Judd Foundation, New York
2018
September 22–December 8, 2018
Donald Judd: Paintings 1960–1961 presented nine works by the artist on the ground floor of 101 Spring Street in New York. The show was curated by Flavin Judd, Artistic Director of Judd Foundation.
Donald Judd began as a painter before transitioning to work in three dimensions in 1962, and these untitled works—four from 1960 and five from 1961—reflect his experiments with a variety of techniques and possibilities for creating non-illusionistic space in two dimensions. The oil paintings made between 1956 and 1958 feature irregular shapes that are neither strictly organic nor geometric, whereas in the later paintings from 1960 to 1962, Judd makes use of repeating forms, a reduced color palette, found objects, and wax and sand to build up the canvas, plywood, or Masonite surfaces, exploring the potential of the media itself.

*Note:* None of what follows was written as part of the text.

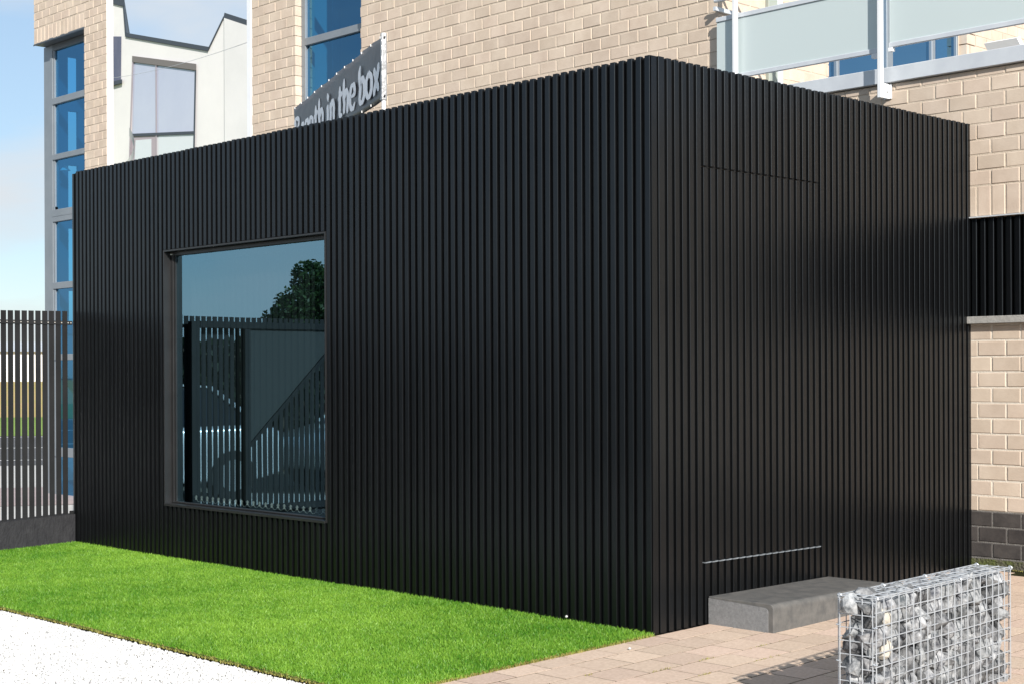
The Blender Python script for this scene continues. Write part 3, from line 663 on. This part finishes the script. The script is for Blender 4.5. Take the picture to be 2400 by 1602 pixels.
# ================================================================ LAWN, GRAVEL, EDGES
def lownoise(x, y):
    return (np.sin(x*2.1+1.3*np.sin(y*1.7))+np.sin(y*3.3+x*1.1+.7)+np.sin(x*5.2-y*4.1)*.6+np.sin(x*.9+y*6.3)*.5)/3.1
def blades(n, x, y, hmin, hmax, wmin, wmax, lean, tintbase, zoff=-.004):
    h = rng.uniform(hmin, hmax, n)*(1+.18*lownoise(x*1.3+3, y*1.3)); w = rng.uniform(wmin, wmax, n); a = rng.uniform(0, 2*PI, n); la = rng.uniform(0, 2*PI, n); ln = rng.uniform(.1, lean, n)*h
    z = -.025+.022*y+zoff
    V = np.zeros((n, 5, 3)); F = np.zeros((n, 3, 3), dtype=np.int64)
    ca, sa = np.cos(a)*w/2, np.sin(a)*w/2; lx, ly = np.cos(la)*ln, np.sin(la)*ln
    V[:,0] = np.stack([x-ca, y-sa, z], 1); V[:,1] = np.stack([x+ca, y+sa, z], 1)
    V[:,2] = np.stack([x+ca*.8+lx*.35, y+sa*.8+ly*.35, z+h*.6], 1); V[:,3] = np.stack([x-ca*.8+lx*.35, y-sa*.8+ly*.35, z+h*.6], 1)
    V[:,4] = np.stack([x+lx, y+ly, z+h*.97], 1)
    i = np.arange(n)*5
    F[:,0] = np.stack([i,i+1,i+2],1); F[:,1] = np.stack([i,i+2,i+3],1); F[:,2] = np.stack([i+3,i+2,i+4],1)
    t = np.clip(tintbase + .26*lownoise(x, y) + .12*np.sin(x*13+2*np.sin(y*11))*np.sin(y*15+x*3) + rng.normal(0, .18, n) + (rng.random(n) < .03)*.5, 0, 1)
    return V.reshape(-1,3), F.reshape(-1,3), np.repeat(t, 5)
NB = 330000
gx = rng.uniform(-6.19, .0, NB); gy = rng.uniform(-1.86, -.004, NB)
edge = .012*np.sin(gx*9)+.008*np.sin(gx*23+1)
keep = gy > -1.855+edge*.6
gx, gy = gx[keep], gy[keep]
V, F, T = blades(len(gx), gx, gy, .018, .033, .0035, .006, .75, .48)
tag(fastmesh('lawn', V, F, M['grass'], None, T), 'short bright green lawn in front of the pavilion', 'lawn', kind='stuff')
ex = np.concatenate([rng.uniform(-6.0, 0, 2600), rng.normal(-.004, .010, 2200)]); ey = np.concatenate([rng.normal(-1.862, .009, 2600), rng.uniform(-1.86, 0, 2200)])
V, F, T = blades(len(ex), ex, ey, .010, .022, .003, .005, 1.3, .5)
tag(fastmesh('dry_grass_edge', V, F, M['drygrass'], None, T), 'browned grass fringe along the lawn edges', 'grass', kind='stuff')
tag(sheet('lawn_edging', -6.2, .002, -1.8715, -1.8655, lambda y: gz(y)+.010, M['black_back'], 1, 1), 'thin dark edging strip between lawn and white gravel', 'edging')
# loose white stones
ico = bmesh.new(); bmesh.ops.create_icosphere(ico, subdivisions=1, radius=1); ICV = np.array([v.co[:] for v in ico.verts]); ICF = np.array([[v.index for v in f.verts] for f in ico.faces]); ico.free()
def scatter(n, x, y, smin, smax, zoff, flat=.7):
    s_ = rng.uniform(smin, smax, n)[:,None]*rng.uniform(.75, 1.25, (n,3)); s_[:,2] *= flat
    q = rng.normal(size=(n,4)); q /= np.linalg.norm(q, axis=1)[:,None]
    w_, x_, y_, z_ = q.T
    Rm = np.stack([1-2*(y_**2+z_**2),2*(x_*y_-z_*w_),2*(x_*z_+y_*w_),2*(x_*y_+z_*w_),1-2*(x_**2+z_**2),2*(y_*z_-x_*w_),2*(x_*z_-y_*w_),2*(y_*z_+x_*w_),1-2*(x_**2+y_**2)],1).reshape(n,3,3)
    V = ICV[None]*(1+rng.uniform(-.22,.22,(n,12,1)))*s_[:,None,:]
    V = np.einsum('nij,nkj->nki', Rm, V); V += np.stack([x, y, -.025+.022*y+zoff], 1)[:,None,:]
    return V.reshape(-1,3), (ICF[None]+np.arange(n)[:,None,None]*12).reshape(-1,3)
ng = 52000
sx = rng.uniform(-4.4, .0, ng); sy = -1.872 - np.abs(rng.uniform(0, 1.35, ng))
V, F = scatter(ng, sx, sy, .0045, .0092, -.012+0*sx)
tag(fastmesh('white_gravel', V, F, M['stonewhite']), 'white crushed stone gravel at the front left', 'gravel', kind='stuff')
nd = 260; V, F = scatter(nd, rng.uniform(-4.2,0,nd), -1.875-rng.uniform(0,1.3,nd), .002, .004, np.full(nd,-.005))
tag(fastmesh('debris', V, F, M['bark']), 'dark crumbs of bark and soil lying in the white gravel', 'debris', kind='stuff')
# stray white stones on paving and grass
for (x, y, s_, lb) in ((.155,-.36,.008,'white gravel stone lying on the paving by the lawn edge'),(-.60,-.03,.007,'white gravel stone lying in the lawn against the ribbed wall')):
    V, F = scatter(1, np.array([x]), np.array([y]), s_, s_*1.1, np.array([.004+s_*.5 + (.03 if x < 0 else 0)]))
    tag(fastmesh('pebble', V, F, M['stonewhite']), lb, 'pebble')

# ---------------------------------------------------------------- paving
pav = empty('paving', (0,0,0)); pav['kind'] = 'structure'
PX, PYY = .2032, .2325; pit = []
for c_ in range(-1, 22):
    x0 = .175 + c_*PX; ph = (-.929 if c_ % 2 else -.813)
    for r_ in range(-12, 19):
        y0 = ph + r_*PYY
        if y0 < -3.4 or y0+PYY > 3.235: continue
        a = max(x0, .006) if c_ == -1 else x0
        if x0+PX-a < .05: continue
        pit.append((a, x0+PX, y0, y0+PYY))
sc = []
for (a, b_, c_, d_) in pit:
    p_ = project(((a+b_)/2, (c_+d_)/2, gz((c_+d_)/2))); v = 0
    if p_ and -30 < p_[0] < 2430 and p_[1] < 1640 and not boxhit(((a+b_)/2, (c_+d_)/2, 0)): v = 1/p_[2]
    sc.append(v)
keep = set([i for i in sorted(range(len(sc)), key=lambda i: -sc[i])[:285] if sc[i] > 0])
pc = {}; rest = MB(); sl_ = math.atan(.022)
for i, (a, b_, c_, d_) in enumerate(pit):
    lx, ly = b_-a-.0088, d_-c_-.0082; cy = (c_+d_)/2
    if i in keep:
        key = round(lx, 3)
        if key not in pc:
            q = MB().box(-lx/2,lx/2,-ly/2,ly/2,-.04,0); me = bpy.data.meshes.new('paver'); me.from_pydata(q.v, [], q.f); me.materials.append(M['paver']); pc[key] = me
        o = link('paver', pc[key], pav); o.location = ((a+b_)/2+random.uniform(-.0008,.0008), cy+random.uniform(-.0008,.0008), gz(cy)+random.uniform(-.0005,.0005))
        o.rotation_euler = (sl_+random.uniform(-.001,.001), random.uniform(-.001,.001), random.uniform(-.005,.005))
    else:
        rest.box(a+.002,b_-.002,c_+.002,d_-.002,gz(cy)-.04,gz(cy))
o = rest.build('paver_remainder', M['paver'], pav); o['kind'] = 'stuff'
# moss and weeds in the joints
wx, wy = [], []
for (x, y, n_, s_) in ((.582,-.62,60,.05),(.585,-.30,60,.05),(.585,.15,30,.05),(.79,-.55,40,.03),(.79,-.1,40,.06),(.99,.45,40,.05),(.40,-.92,20,.03),(.24,3.21,500,.25),(.75,3.21,300,.3)):
    if y > 3: xx = rng.normal(x, s_, n_); yy = rng.normal(y, .012, n_)
    else: xx = rng.normal(x, .004, n_); yy = rng.normal(y, s_, n_)
    wx.append(xx); wy.append(yy)
wx = np.concatenate(wx); wy = np.minimum(np.concatenate(wy), 3.24); ok = wx > .02; wx, wy = wx[ok], wy[ok]
sel = rng.random(len(wx)) < .55; wx, wy = wx[sel], wy[sel]
V, F, T = blades(len(wx), wx, wy, .003, .011, .002, .004, 1.3, .4, .0)
tag(fastmesh('joint_weeds', V, F, M['drygrass'], None, T), 'small weeds and moss growing in the paving joints', 'weeds', kind='stuff')

# ================================================================ STEP
bm = bmesh.new(); bmesh.ops.create_cube(bm, size=1)
SX0, SX1, SY0, SY1, SZ0, SZ1 = .004, .432, .452, 1.585, -.03, .134
for v in bm.verts: v.co = Vector(((SX0+SX1)/2+v.co.x*(SX1-SX0), (SY0+SY1)/2+v.co.y*(SY1-SY0), (SZ0+SZ1)/2+v.co.z*(SZ1-SZ0)))
ed = [e for e in bm.edges if all(abs(v.co.x-SX1) < 1e-5 and abs(v.co.z-SZ1) < 1e-5 for v in e.verts)]
bmesh.ops.bevel(bm, geom=ed, offset=.028, segments=5, affect='EDGES', profile=.5)
ed = [e for e in bm.edges if all(abs(v.co.y-SY0) < 1e-5 for v in e.verts) or all(abs(v.co.y-SY1) < 1e-5 for v in e.verts)]
bmesh.ops.bevel(bm, geom=ed, offset=.004, segments=2, affect='EDGES', profile=.5)
me = bpy.data.meshes.new('concrete_step'); bm.to_mesh(me); bm.free(); me.materials.append(M['concrete'])
st_ = tag(link('concrete_step', me), 'grey concrete block step lying below the flush door', 'step')
# rough sawn end, framed by the smooth edge
q = MB(); rr = .024; pts = [(SX0+.002, SZ0+.004)] ; pts += [(SX1-.032, SZ0+.004)]
pts += [(SX1-.032-rr+rr*math.cos(a), SZ1-.022-rr+rr*math.sin(a)) for a in [i*PI/2/6 for i in range(7)]] + [(SX0+.002, SZ1-.009)]
q.prism(pts, 1, SY0-.0035, SY0+.01); e_ = q.build('sawn_end', M['concrete_raw'], st_); e_['label'] = 'rough sawn end face, lighter than the rest'

# ================================================================ GABION
GL, GW, GH = 1.225, .157, .518
ga_ang = math.atan2(.094, 1.22)
gab = empty('gabion', (1.807, -.995, gz(-.5)-.012), ga_ang); tag(gab, 'narrow wire gabion filled with grey and cream rocks at the right front', 'gabion')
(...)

As Judd explained in a 1971 interview with the artist and curator John Coplans, "Two things were going on in the painting: some of the earlier ones were organic and had curved lines; secondly, they were illusionistic to some extent, and I very steadily got tired of both things and tried to get rid of spatial illusionism, but I couldn’t get rid of it. So even in a painting like the red one with the gray stripes, painted in 1961, which is just all surface, there is still a spatial play around the lines." He continues by saying, "one also had the problem that there were at least two things in the painting: the rectangle itself and the thing (image) in the rectangle. . . . But for some reason I just didn’t want to do monochrome paintings."
Rarely seen outside of Judd Foundation spaces in Marfa, Texas, where the artist permanently installed his paintings from the mid-1950s to the early 1960s, Donald Judd: Paintings 1960–1961 marked the first presentation of these works in New York.